> **Records for this exercise**:
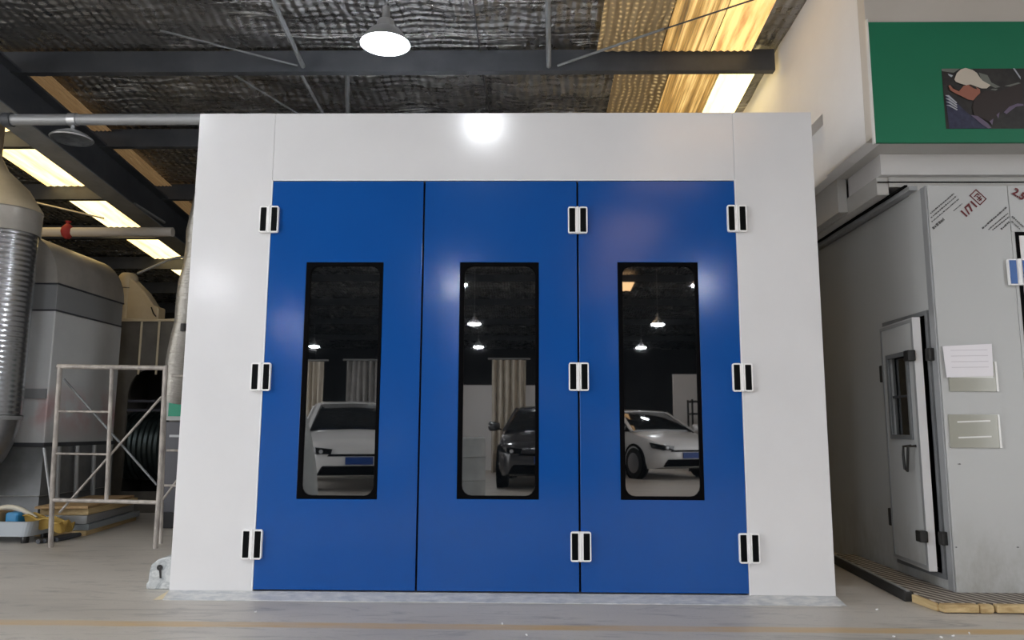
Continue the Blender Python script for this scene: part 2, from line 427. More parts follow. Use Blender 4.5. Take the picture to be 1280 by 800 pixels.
rod(rp(335,-12,.2), rp(379,83,.2), .022, 'grey sag rod meeting the long purlin, left of the lit lamp')
rod(rp(685,-12,.2), rp(686,83,.2), .022, 'grey sag rod meeting the long purlin, right of the lit lamp')
rod(rp(376,92,.2), rp(408,150,.2), .016, 'grey sag rod behind the long purlin, left of the lit lamp')
rod(rp(434,92,.16), rp(435,150,.16), .022, 'short grey strut behind the long purlin, straight below the lit lamp')
rod(rp(200,38,.12), rp(372,82,.2), .009, 'thin wire brace running down to the purlin from upper left', 'brace_wire')
rod(rp(290,92,.14), rp(385,150,.14), .010, 'thin wire brace slanting behind the long purlin above the left door', 'brace_wire')
rod(rp(697,82,.2), rp(830,36,.12), .012, 'thin brace rising right from the purlin foot of the right sag rod', 'brace_wire')
rod(rp(825,38,.12), rp(965,-8,.10), .007, 'thin dark cable crossing the golden skylight at upper right', 'brace_wire', 'steel_dark')
rod(rp(604,92,.06), rp(614,150,.06), .012, 'dark seam strip hanging behind the purlin above the middle door', 'seam_strip', 'wall_dark')
rod(rp(590,-10,.05), rp(600,66,.05), .007, 'dark thin seam wire in the foil just right of the lit lamp', 'seam_strip', 'wall_dark')
rod(at(20,90,X=-4.6), at(58,92,X=-4.45), .03, 'short dark fly brace at the top of the big rafter', 'fly_brace', 'steel_dark')
rod(at(40,252,Y=4.4), at(130,273,Y=4.4), .010, 'thin pale cable sagging under the skylights at far left', 'cable', 'rope')
rod(at(168,255,X=-4.5), at(205,278,X=-4.5), .02, 'thin grey conduit fixed along the far end of the big rafter', 'conduit', 'steel_light')

# ------------------------------------------------------------------ pendant lamps
lamp0 = thing('pendant_lamp', (0,0,0), '', 'lamp')
s = MB(); s.lathe([(.03,.20),(.06,.19),(.075,.13),(.12,.10),(.175,.03),(.19,0),(.183,0),(.165,.03),(.11,.09)], n=36); s.build('lamp_shade', M['shade_metal'], lamp0, smooth=True)
s = MB(); s.lathe([(.001,-.030),(.06,-.028),(.12,-.018),(.165,-.004),(.176,.012),(.001,.012)], n=36); s.build('diffuser', M['lamp_on'], lamp0, smooth=True)
s = MB(); s.lathe([(.03,.20),(.03,.30),(.001,.30)], n=16); s.build('lamp_holder', M['steel_light'], lamp0, smooth=True)
LAMPS = [((-.91,.62,3.87), 'lit white dome pendant lamp hanging above the white booth header'),
         ((-.38,-4.3,4.75), 'lit pendant lamp hanging above the floor well in front of the booth'),  # next lamp is unseen, added to brighten the left side
         ((-3.5,-2.6,4.2), 'added unseen pendant lamp brightening the scaffold and filter cabinet')] + \
        [((x, y, 3.75 if y > -12 else 3.85), 'lit pendant lamp over the parked cars, seen only mirrored in the blue doors') for x, y in
         ((-5.9,-9.7),(-1.15,-9.7),(3.5,-9.7),(-1.25,-16.),(3.75,-16.),(-6.3,-16.),(-1.5,-22.),(-7.3,-22.),(4.2,-22.))] + [((5.8,-3.0,3.75), 'lit pendant lamp hanging in front of the old grey booth')]
for i, (p, lb) in enumerate(LAMPS):
    o = lamp0 if i == 0 else copy_tree(lamp0)
    o.location = p; o['label'] = lb
    MB().tube([(p[0],p[1],p[2]+.29),(p[0],p[1],roof_z(p[1])-.02)], .006, 8).build('cord', M['steel_light'], o)
    o['group'] = 'pendant lamps' if i < 3 or p[0] == 5.8 else 'pendant lamps over the cars'
# unlit lamp clamped to the grey pipe
PY = 1.45
pa, pb = at(10,147,Y=PY), at(262,147,Y=PY); zc = pa.z-.02
gp = MB().tube([(pa.x, PY, zc), (pb.x, PY, zc)], .048, 14).build('grey_pipe', M['steel_light'], smooth=True)
tag(gp, 'level grey pipe running in from the left to the top corner of the booth', 'pipe')
MB().tube([(pa.x-.03, PY, zc), (pa.x+.04, PY, zc)], .062, 14).build('end_cap', M['steel_dark'], gp, smooth=True)
lx = at(92,147,Y=PY).x; lz = at(92,172,Y=PY).z
ol = thing('pendant_dish_lamp', (lx, PY, zc-.05), 'unlit round dish lamp hanging from a clamp on the grey pipe', 'lamp')
s = MB(); s.lathe([(.165,0),(.172,.01),(.165,.018),(.13,.045),(.07,.075),(.03,.085),(.001,.086)], c=(lx,PY,lz-.02), n=36); s.build('lamp_shade', M['shade_metal'], ol, smooth=True)
s = MB(); s.lathe([(.001,.045),(.07,.035),(.12,.018),(.160,.002)], c=(lx,PY,lz-.02), n=36); s.build('reflector_bowl', M['lamp_off'], ol, smooth=True)
s = MB(); s.tube([(lx,PY,lz+.06),(lx,PY,zc-.03)], .016, 10); s.build('stem', M['steel_light'], ol, smooth=True)
s = MB(); s.tube([(lx-.035,PY,zc),(lx+.035,PY,zc)], .057, 14); s.build('clamp', M['shade_metal'], ol, smooth=True)

# ------------------------------------------------------------------ the spray booth
H = 3.064; XA, XB = -1.4961, 1.4904; HD = 2.6033; S1, S2 = -.5061, .4802; ZB = .04
booth = thing('spray_booth', (0,3,0), 'white spray booth with three blue windowed doors, centre of the hall', 'spray booth')
def panel(name, x0, x1, z0, z1, y0=0., y1=.06, m='white_paint', bev=.004):
    return MB().box(x0, x1, y0, y1, z0, z1).build(name, M[m], booth, bevel=bev)
panel('side_post_panel', -2.0, XA-.0015, ZB, H); panel('side_post_panel', XB+.0015, 2.0, ZB, H)
panel('header_panel', XA-.001, XB+.001, HD+.004, H-.0005)
panel('side_wall', -2.0, -1.95, ZB, H-.001, .062, 6.0); panel('side_wall', 1.95, 2.0, ZB, H-.001, .062, 6.0)
panel('roof_panel', -2.0, 2.0, H-.06, H-.002, .062, 6.0); panel('rear_wall', -1.95, 1.95, ZB, H-.06, 5.95, 6.0)
panel('door_reveal', XA-.002, XB+.002, ZB, HD+.003, .061, .07, 'dark_gap', 0)
panel('floor_plinth', -2.0, 2.0, 0, ZB, .0, 6.0, 'galv', 0)
for x in (XA-.0045, XB-.0035):
    panel('edge_trim', x, x+.008, ZB, HD+.006, -.0015, .05, 'white_edge', 0)
panel('edge_trim', XA, XB, HD+.0005, HD+.007, -.0015, .05, 'white_edge', 0)
WIN = [(-1.251,-.757,.586,2.064), (-.2685,.2325,.591,2.065), (.731,1.2375,.593,2.066)]
for (xa, xb), (wa, wb, wz0, wz1), g in zip(((XA+.005,S1-.006),(S1+.006,S2-.006),(S2+.006,XB-.005)), WIN, (0,0,1)):
    s = MB()
    n = 4
    out = [(xa,0,ZB+.01),(xb,0,ZB+.01),(xb,0,HD-.004),(xa,0,HD-.004)]; inn = [(wa,0,wz0),(wb,0,wz0),(wb,0,wz1),(wa,0,wz1)]
    s.ring(out, inn, (0,.05,0)); d = s.build('door_leaf', M['blue_paint'], booth, bevel=.003)
    fr = MB(); m1 = .030
    o_ = rrect(wa+.001, wb-.001, wz0+.001, wz1-.001, .002, -.002); i_ = rrect(wa+m1, wb-m1*.75, wz0+m1*.7, wz1-m1*.8, .06, -.002)
    fr.ring(o_, i_, (0,.03,0)); wf = fr.build('window_gasket', M['rubber'], d, bevel=.004)
    MB().prism(rrect(wa+.02, wb-.02, wz0+.015, wz1-.015, .08, .012), (0,.006,0)).build('window_pane', M['glass'], d)
# kick plate along the foot of the booth
s = MB(); s.prism([(-2.0,-.0,.041),(-2.0,-.075,.004),(-2.0,-.075,.0),(-2.0,-.0,.0)], (4.0,0,0))
kp = s.build('kick_plate', M['galv'], booth)
MB().prism([(-2.0,.0,.0405),(-2.06,-.075,.0),(-2.0,-.075,.004)], (0.0005,0,0)).build('corner_flap', M['cream'], booth)
s = MB(); s.prism([(2.0,.0,.041),(2.0,-.075,.004),(2.03,-.078,.0),(2.02,.0,.0)], (.002,0,0)).build('corner_flap', M['galv'], booth)
# hinges: one built, eight copied
hw, hh = .062, .088
hroot = MB().prism(rrect(-hw, hw, -hh, hh, .014, 0), (0,-.016,0)).build('hinge', M['hinge_white'], None, bevel=.003)
def hpart(mb, name, m, **k):
    o = mb.build(name, M[m], None, **k); o.parent = hroot; return o
for sx in (-1, 1):
    xo0, xo1 = (sx*.008, sx*hw) if sx > 0 else (sx*hw, sx*.008)
    hpart(MB().ring(rrect(xo0, xo1, -hh, hh, .012, -.015), rrect(xo0+.008, xo1-.008, -hh+.010, hh-.010, .004, -.015), (0,-.009,0)), 'hinge_rim', 'hinge_white', bevel=.002)
    hpart(MB().prism(rrect(xo0+.0078, xo1-.0078, -hh+.0098, hh-.0098, .004, -.0155), (0,-.004,0)), 'black_insert', 'black_insert')
hpart(MB().tube([(0,-.017,-hh+.001),(0,-.017,hh-.001)], .0095, 16), 'barrel', 'hinge_white', smooth=True)
for i, (x, z) in enumerate([(-1.501,2.342),(-1.503,1.331),(-1.505,.316),(.480,2.337),(.480,1.339),(.485,.317),(1.492,2.348),(1.490,1.338),(1.493,.315)]):
    o = hroot if i == 0 else copy_tree(hroot)
    o.parent = booth; o.location = Vector((x, 0, z)) - booth.location

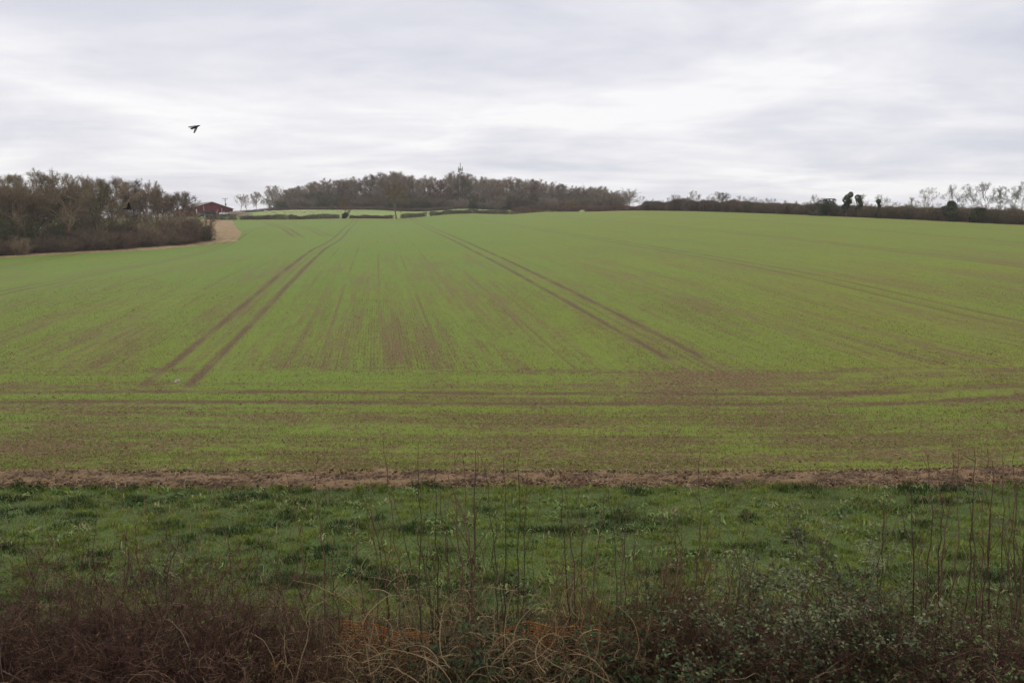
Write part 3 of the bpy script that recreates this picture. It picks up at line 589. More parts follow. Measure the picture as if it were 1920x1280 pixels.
for (u, v, Yd, k, sc, mt_, lb) in [
    (450, 365, 440, 'ash0', 1.0, BARK_GREY, 'leftmost small bare tree between the barn and the hilltop wood'), (461, 364, 445, 'ash2', 1.0, BARK_GREY, 'slim bare tree close beside the leftmost one right of the barn'),
    (480, 361, 440, 'dense1', .9, BARK_GREY, 'rounded dark bare tree, third one right of the barn'), (513, 350, 450, 'oak1', .95, BARK_GREY, 'taller bare oak standing alone left of the hilltop wood'),
    (1182, 360, 460, 'oak3', 1.05, BARK_GREY, 'round headed bare tree standing alone right of the hilltop wood'), (1203, 368, 455, 'airy1', 1.0, BARK_GREY, 'smallest bare tree at the right end of the hilltop wood'),
    (742, 346, 359, 'oak3', .95, BARK_GOLD, 'golden brown rounded oak standing in the far hedge before the hilltop wood'), (646, 369, 353, 'dense2', .75, BARK_GOLD, 'small thin golden tree rising from an ivy bush in the far hedge'),
    (1068, 373, 385, 'shrub0', .9, BARK_GOLD, 'golden brown bush behind the far hedge, in front of the right half of the wood')]:
    x, h = top_h(u, v, Yd); place(k, 'field_tree' if 'shrub' not in k else 'golden_bush', 'tree' if 'shrub' not in k else 'shrub', x, Yd, h, lb, None, sc, mt_)

# ---- bare trees beyond the right hedge
def rhY(u):     # depth of the right hedge seen at column u
    a_, _ = ray(u, 400); P = np.array(RIGHT, float); t = np.linspace(0, 1, 800); x, y = along(RIGHT, t); return float(y[np.argmin(np.abs(x / y - a_))])
RB = [(1268, 366, 'airy0', BARK_GREY), (1300, 358, 'ash1', BARK_GREY), (1345, 360, 'airy1', BARK_GREY), (1357, 362, 'oak3', BARK_PALE), (1388, 368, 'airy2', BARK_GREY), (1425, 374, 'airy1', BARK_GREY), (1533, 366, 'airy0', BARK_PALE),
      (1615, 366, 'airy2', BARK_GREY), (1655, 366, 'airy0', BARK_PALE), (1741, 353, 'airy1', BARK_GREY), (1712, 371, 'airy2', BARK_GREY), (1794, 349, 'airy0', BARK_PALE), (1822, 347, 'airy1', BARK_PALE), (1851, 345, 'airy2', BARK_PALE),
      (1880, 350, 'ash1', BARK_PALE), (1899, 352, 'airy0', BARK_PALE), (1922, 343, 'airy1', BARK_PALE)]
RL = ['faint bare tree at the left end of the right hand hedgerow', 'small dark bare tree, the most upright near the left end of the right hedgerow', 'pale bushy bare tree just left of a similar one behind the right hedgerow',
      'pale spreading bare tree, right one of two together behind the right hedgerow', 'low faint bare tree right of the two together behind the right hedgerow', 'tiny bare tree barely above the right hedgerow', 'faint slender tree left of the ivy covered trunks',
      'faint bare tree right beside the tallest ivy covered trunk', 'faint bare tree behind the single ivy covered stump', 'fan shaped bare tree standing alone, midway between ivy stump and right edge', 'low bare tree at the left foot of the fan shaped one',
      'leftmost of the six pale bare trees at the right edge, leaning', 'second of the six pale bare trees at the right edge, wide forked', 'third of the six pale bare trees at the right edge, tallest fork', 'fourth of the six pale bare trees at the right edge, narrow',
      'fifth of the six pale bare trees at the right edge, with a rounded top', 'last pale bare tree, cut by the right edge of the picture']
for (u, v, k, mt_), lb in zip(RB, RL):
    Yd = rhY(min(u, 1915)) + random.uniform(14, 30) * (1 if u < 1700 else 2.2); x, h = top_h(u, v, Yd)
    place(k, 'bare_tree', 'tree', x, Yd, h, lb, 'bare trees beyond the right hedgerow', 1.0 if u < 1700 else .85, mt_)

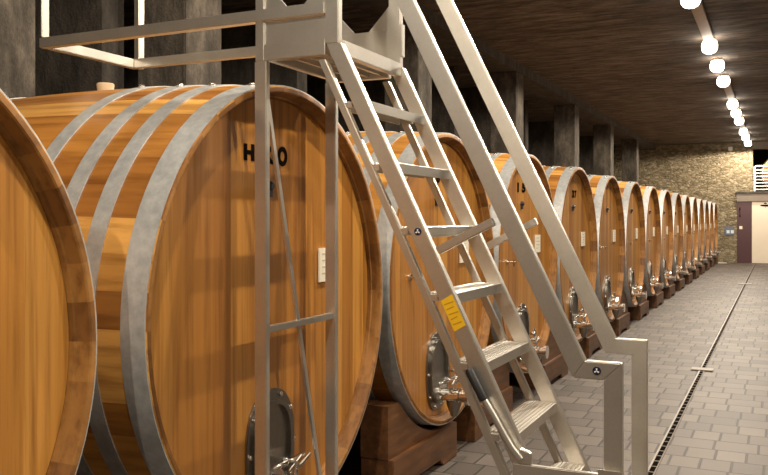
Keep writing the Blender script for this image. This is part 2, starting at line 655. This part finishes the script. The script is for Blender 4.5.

> **What to work on**: In the listing above, locate the line containing "Write part 3" and the line containing "x, h = top_h(u, v, Yd);". Transcribe those two lines and everything between them, exactly as written.

> **Finished exercise**:
Write part 3 of the bpy script that recreates this picture. It picks up at line 589. More parts follow. Measure the picture as if it were 1920x1280 pixels.
for (u, v, Yd, k, sc, mt_, lb) in [
    (450, 365, 440, 'ash0', 1.0, BARK_GREY, 'leftmost small bare tree between the barn and the hilltop wood'), (461, 364, 445, 'ash2', 1.0, BARK_GREY, 'slim bare tree close beside the leftmost one right of the barn'),
    (480, 361, 440, 'dense1', .9, BARK_GREY, 'rounded dark bare tree, third one right of the barn'), (513, 350, 450, 'oak1', .95, BARK_GREY, 'taller bare oak standing alone left of the hilltop wood'),
    (1182, 360, 460, 'oak3', 1.05, BARK_GREY, 'round headed bare tree standing alone right of the hilltop wood'), (1203, 368, 455, 'airy1', 1.0, BARK_GREY, 'smallest bare tree at the right end of the hilltop wood'),
    (742, 346, 359, 'oak3', .95, BARK_GOLD, 'golden brown rounded oak standing in the far hedge before the hilltop wood'), (646, 369, 353, 'dense2', .75, BARK_GOLD, 'small thin golden tree rising from an ivy bush in the far hedge'),
    (1068, 373, 385, 'shrub0', .9, BARK_GOLD, 'golden brown bush behind the far hedge, in front of the right half of the wood')]:
    x, h = top_h(u, v, Yd); place(k, 'field_tree' if 'shrub' not in k else 'golden_bush', 'tree' if 'shrub' not in k else 'shrub', x, Yd, h, lb, None, sc, mt_)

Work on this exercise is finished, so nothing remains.